Five plants were thought to have special magical properties on this night: rue, roses, St. John’s wort, vervain and trefoil. Indeed, Midsummer’s Eve in Spain is called the ‘Night of the Verbena (Vervain).’ St. John’s wort was especially honored by young maidens who picked it in the hopes of divining a future lover. There are also many mythical associations with the Summer Solstice, not the least of which concerns the seasonal life of the God of the sun. In Irish mythology, Midsummer is the occasion of the first battle between the Fir Bolgs and the Tuatha De Danaan.

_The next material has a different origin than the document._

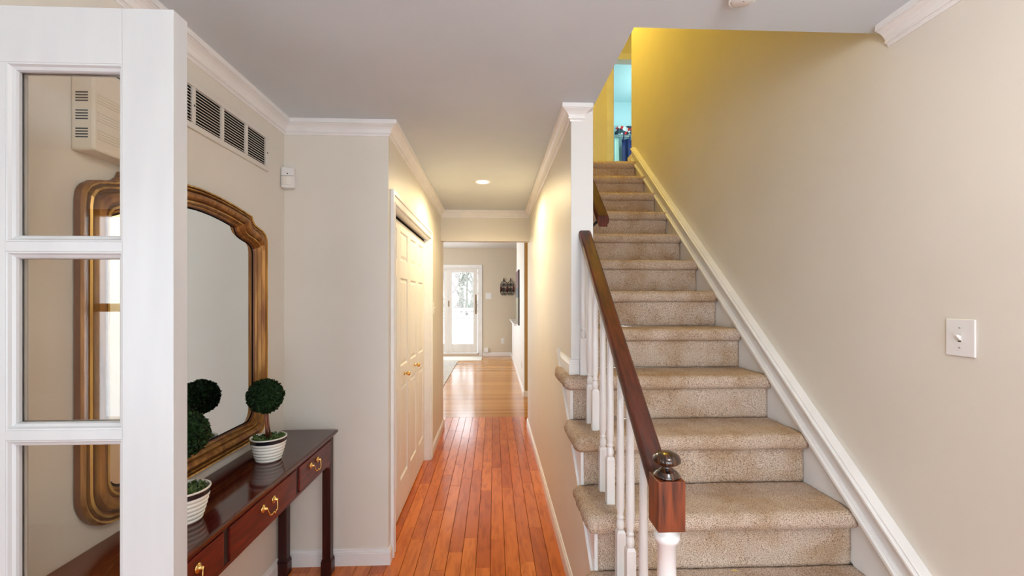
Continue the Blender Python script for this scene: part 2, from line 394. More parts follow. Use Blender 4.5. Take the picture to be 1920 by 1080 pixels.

Altogether, Midsummer is a favorite holiday for many Druids in that it is so hospitable to outdoor celebrations – and a favorite modern custom is to travel to Stonehenge and gather to wait for the Midsummer sunrise. The warm summer night seems to invite it. And if the celebrants are not in fact sky clad, then you may be fairly certain that the long ritual robes of winter have yielded place to short,  tunic-style apparel. As with the longer gowns, tradition dictates that one should wear nothing underneath — the next best thing to sky clad, to be sure. (Incidentally, now you know the REAL answer to the old Scottish joke, ‘What is worn underneath the kilt?’)

The two chief icons of the holiday are the spear (symbol of the Sun-God in his glory) and the summer crochan (symbol of the Goddess in her bounty). The precise meaning of these two symbols will be explored in the essay on the death of Llew. But it is interesting to note here that modern Druids often use these same symbols in the Midsummer rituals. And one occasionally hears the alternative consecration formula, ‘As the spear is to the male, so the crochan is to the female…’ With these mythic associations, it is no wonder that Midsummer is such a joyous occasion!